Go through the material and write it all out exactly, minus the pictures.

───── Given entries

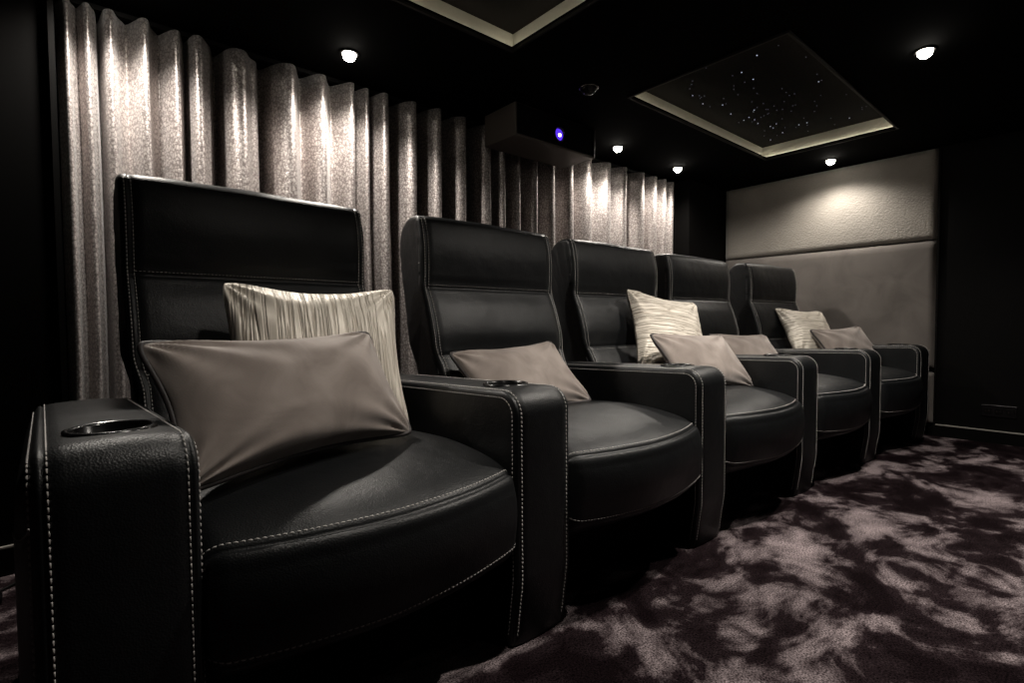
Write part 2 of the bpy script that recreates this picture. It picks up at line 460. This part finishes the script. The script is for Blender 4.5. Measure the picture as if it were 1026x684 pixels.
# ------------------------------------------------------------------ curtains
RIDGE_PX = [73, 93, 115, 149, 181, 200, 242, 292, 323, 352, 367, 384, 412, 436, 461, 487, 500, 516, 533, 551, 569, 588, 607, 622, 640, 653, 662, 670]
def px_to_x(px, Y=2.47):
    v = fwd+r2*((px-513)/F_PX)+u2*((342-215)/F_PX)
    return v.x*Y/v.y
def curtain(x_start, x_end, ridges, seed):
    rnd = random.Random(seed)
    pts = [(x_start, 2.53)]
    R_ = [x_start]+ridges+[x_end]
    P = []
    for i in range(len(ridges)):
        left = (R_[i]+R_[i+1])/2 if i else x_start
        x = R_[i+1]; right = (x+R_[i+2])/2 if i < len(ridges)-1 else x_end
        deep = any(abs(x-g) < 1e-6 for g in DEEP)
        hw = (right-left)/2
        a = min(0.058, 0.5*hw*2)
        yr = 2.487-a*0.85+rnd.uniform(-.006, .006)
        yv = 2.60 if deep else 2.487+a*1.0+rnd.uniform(-.01, .012)
        P.append((left+hw*.10, 2.60 if deep else yv))
        P.append((x-(x-left)*0.48, 2.487-a*0.1))
        P.append((x-(x-left)*0.15, yr)); P.append((x+(right-x)*0.20, yr-.003))
        P.append((x+(right-x)*0.50, 2.482+rnd.uniform(-.012, .012)))
        P.append((right-(right-x)*.2, 2.487+a*0.6))
    P.append((x_end, 2.53))
    dense, _ = catmull(P, closed=False, per=7)
    bm = bmesh.new(); rows = []
    NZ = 26
    for k in range(NZ+1):
        t = k/NZ; z = 0.012+t*(CEIL-0.035)
        row = []
        for (x, y) in dense:
            f = 0.82+0.18*t+0.10*math.sin(t*2.2+x*3.1)
            yy = 2.50+(y-2.50)*f+0.005*noise.noise(Vector((x*5, z*2.5, seed)))
            xx = x+0.012*(1-t)*noise.noise(Vector((x*4, z*1.5, seed+9)))
            row.append(bm.verts.new((xx, yy, z)))
        rows.append(row)
    for A, B in zip(rows, rows[1:]):
        for j in range(len(A)-1): bm.faces.new((A[j], A[j+1], B[j+1], B[j]))
    o = link_bm('curtain', bm, SATIN)
    s = o.modifiers.new('thickness', 'SOLIDIFY'); s.thickness = 0.003; s.offset = 0
    # heading tape with a top hem
    return o
rx = [px_to_x(p) for p in RIDGE_PX]
DEEP = [px_to_x(p) for p in (115, 242, 292, 412, 436, 461, 487, 500, 516)]
cut = RIDGE_PX.index(461)+1
mid = (rx[cut-1]+rx[cut])/2
tag(curtain(-0.004, mid-0.01, rx[:cut], 1), 'left silver satin curtain with deep folds behind the first two recliners', 'curtain', 'silver curtains on the back wall')
tag(curtain(mid+0.01, 3.93, rx[cut:], 2), 'right silver satin curtain behind the projector and the middle recliners', 'curtain', 'silver curtains on the back wall')
tr = empty('curtain_track', (0, 2.5, CEIL))
tag(tr, 'black curtain track along the ceiling above the silver curtains', 'curtain track')
boxobj('rail', (0.0, 3.96, -0.012, 0.012, -0.018, 0), BLACKGLOSS, tr)

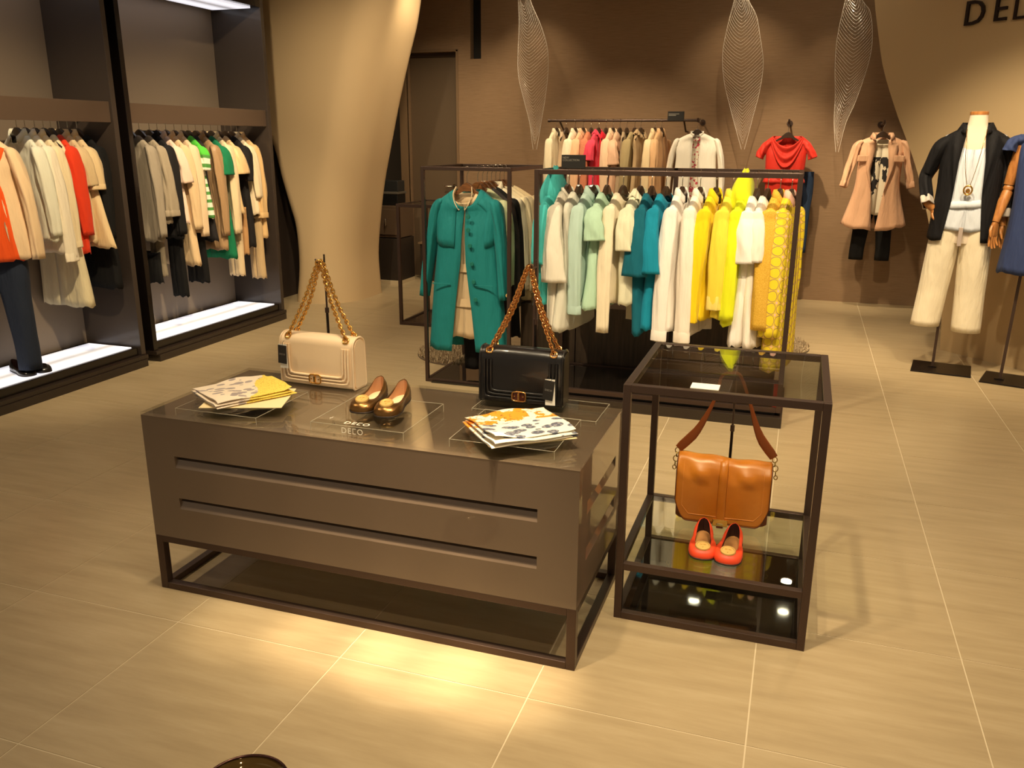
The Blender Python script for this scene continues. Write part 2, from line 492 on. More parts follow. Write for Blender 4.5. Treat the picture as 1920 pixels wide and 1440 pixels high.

──────────

Written answer:
Write part 2 of the bpy script that recreates this picture. It picks up at line 460. This part finishes the script. The script is for Blender 4.5. Measure the picture as if it were 1026x684 pixels.
# ------------------------------------------------------------------ curtains
RIDGE_PX = [73, 93, 115, 149, 181, 200, 242, 292, 323, 352, 367, 384, 412, 436, 461, 487, 500, 516, 533, 551, 569, 588, 607, 622, 640, 653, 662, 670]
def px_to_x(px, Y=2.47):
    v = fwd+r2*((px-513)/F_PX)+u2*((342-215)/F_PX)
    return v.x*Y/v.y
def curtain(x_start, x_end, ridges, seed):
    rnd = random.Random(seed)
    pts = [(x_start, 2.53)]
    R_ = [x_start]+ridges+[x_end]
    P = []
    for i in range(len(ridges)):
        left = (R_[i]+R_[i+1])/2 if i else x_start
        x = R_[i+1]; right = (x+R_[i+2])/2 if i < len(ridges)-1 else x_end
        deep = any(abs(x-g) < 1e-6 for g in DEEP)
        hw = (right-left)/2
        a = min(0.058, 0.5*hw*2)
        yr = 2.487-a*0.85+rnd.uniform(-.006, .006)
        yv = 2.60 if deep else 2.487+a*1.0+rnd.uniform(-.01, .012)
        P.append((left+hw*.10, 2.60 if deep else yv))
        P.append((x-(x-left)*0.48, 2.487-a*0.1))
        P.append((x-(x-left)*0.15, yr)); P.append((x+(right-x)*0.20, yr-.003))
        P.append((x+(right-x)*0.50, 2.482+rnd.uniform(-.012, .012)))
        P.append((right-(right-x)*.2, 2.487+a*0.6))
    P.append((x_end, 2.53))
    dense, _ = catmull(P, closed=False, per=7)
    bm = bmesh.new(); rows = []
    NZ = 26
    for k in range(NZ+1):
        t = k/NZ; z = 0.012+t*(CEIL-0.035)
        row = []
        for (x, y) in dense:
            f = 0.82+0.18*t+0.10*math.sin(t*2.2+x*3.1)
            yy = 2.50+(y-2.50)*f+0.005*noise.noise(Vector((x*5, z*2.5, seed)))
            xx = x+0.012*(1-t)*noise.noise(Vector((x*4, z*1.5, seed+9)))
            row.append(bm.verts.new((xx, yy, z)))
        rows.append(row)
    for A, B in zip(rows, rows[1:]):
        for j in range(len(A)-1): bm.faces.new((A[j], A[j+1], B[j+1], B[j]))
    o = link_bm('curtain', bm, SATIN)
    s = o.modifiers.new('thickness', 'SOLIDIFY'); s.thickness = 0.003; s.offset = 0
    # heading tape with a top hem
    return o
rx = [px_to_x(p) for p in RIDGE_PX]
DEEP = [px_to_x(p) for p in (115, 242, 292, 412, 436, 461, 487, 500, 516)]
cut = RIDGE_PX.index(461)+1
mid = (rx[cut-1]+rx[cut])/2
tag(curtain(-0.004, mid-0.01, rx[:cut], 1), 'left silver satin curtain with deep folds behind the first two recliners', 'curtain', 'silver curtains on the back wall')
tag(curtain(mid+0.01, 3.93, rx[cut:], 2), 'right silver satin curtain behind the projector and the middle recliners', 'curtain', 'silver curtains on the back wall')
tr = empty('curtain_track', (0, 2.5, CEIL))
tag(tr, 'black curtain track along the ceiling above the silver curtains', 'curtain track')
boxobj('rail', (0.0, 3.96, -0.012, 0.012, -0.018, 0), BLACKGLOSS, tr)

The Blender Python script for this scene continues. Write part 2, from line 492 on. More parts follow. Write for Blender 4.5. Treat the picture as 1920 pixels wide and 1440 pixels high.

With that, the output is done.